Le jeune homme est décontenancé. L’employée n’a été ni agressive ni hautaine. Juste cette même fatigue dans la voix et le geste. « Vous ne savez pas ce que c’est ‘halal’ ? » demande-t-il avec quelques décibels en moins. L’autre acquiesce et reprend ses bip-bip. Dans la file, un voyageur, la cinquantaine et lui aussi en costard-cravate, décide d’intervenir. « Mon frère, ça se fait pas. T’es pas à Franprix ou à Ed ici. Sois tu manges ce sandwich sans te poser de question soit tu te fais ton casse-dalle à la maison. Bessah, faut pas ennuyer la dame. Si elle te dit qu’elle ne sait pas si c’est halal c’est qu’elle ne le sait pas ». L’autre le jauge durant une fraction de seconde puis répond en s’écartant de la file. « Non, c’est pas qu’elle sait pas si c’est halal ou pas. Elle dit qu’elle ne sait pas ce que halal veut dire. C’est bizarre, non ? ».

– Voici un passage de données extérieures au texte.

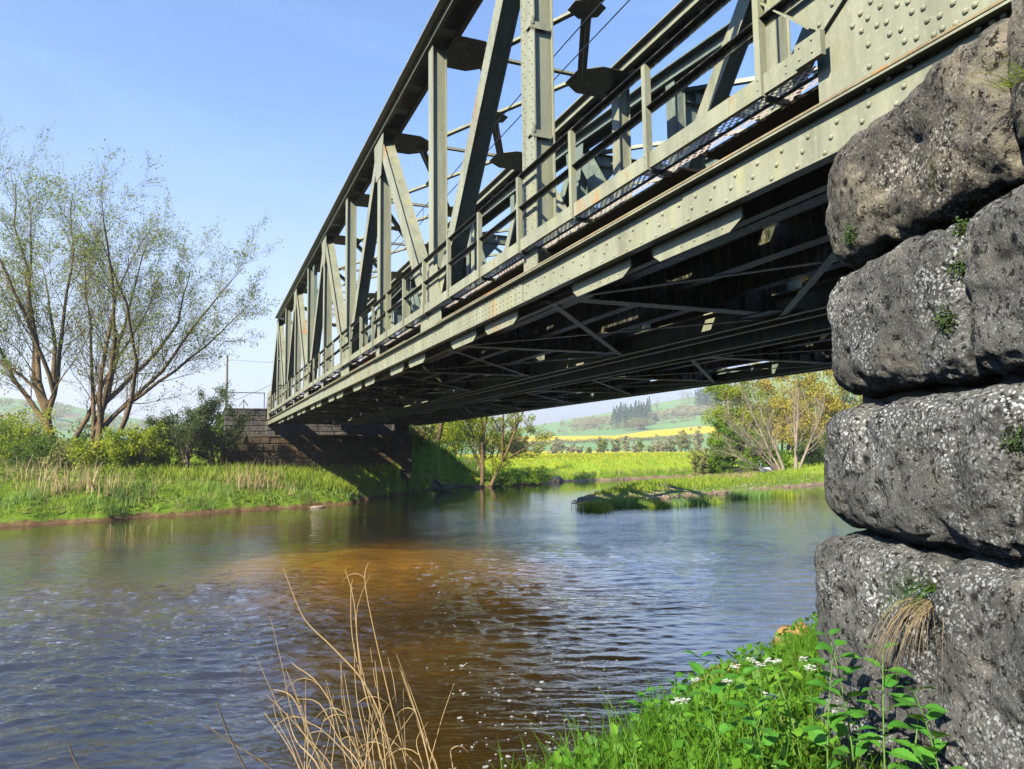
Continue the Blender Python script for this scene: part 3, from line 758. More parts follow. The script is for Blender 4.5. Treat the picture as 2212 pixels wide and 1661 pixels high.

C’est le moment que choisi l’employé retardataire pour faire son apparition en sortant de l’arrière-boutique. L’œil rivé sur sa collègue, il a entendu une partie de la conversation. « Mon frère, c’est pas ici que tu vas trouver du ‘halal’ », dit-il en souriant. « De toutes les façons, ce que tu tiens dans la main ça ne pourra jamais être du halal ». L’autre, redevenu agressif, lui demande pourquoi. « Parce que c’est un sandwich au jambon de Paris, mon frère. Z’ont pas encore inventé le halal pour ça ». Dans la file, on entend quelques rires et un sourire s’est même dessiné sur le visage fatigué de l’employée.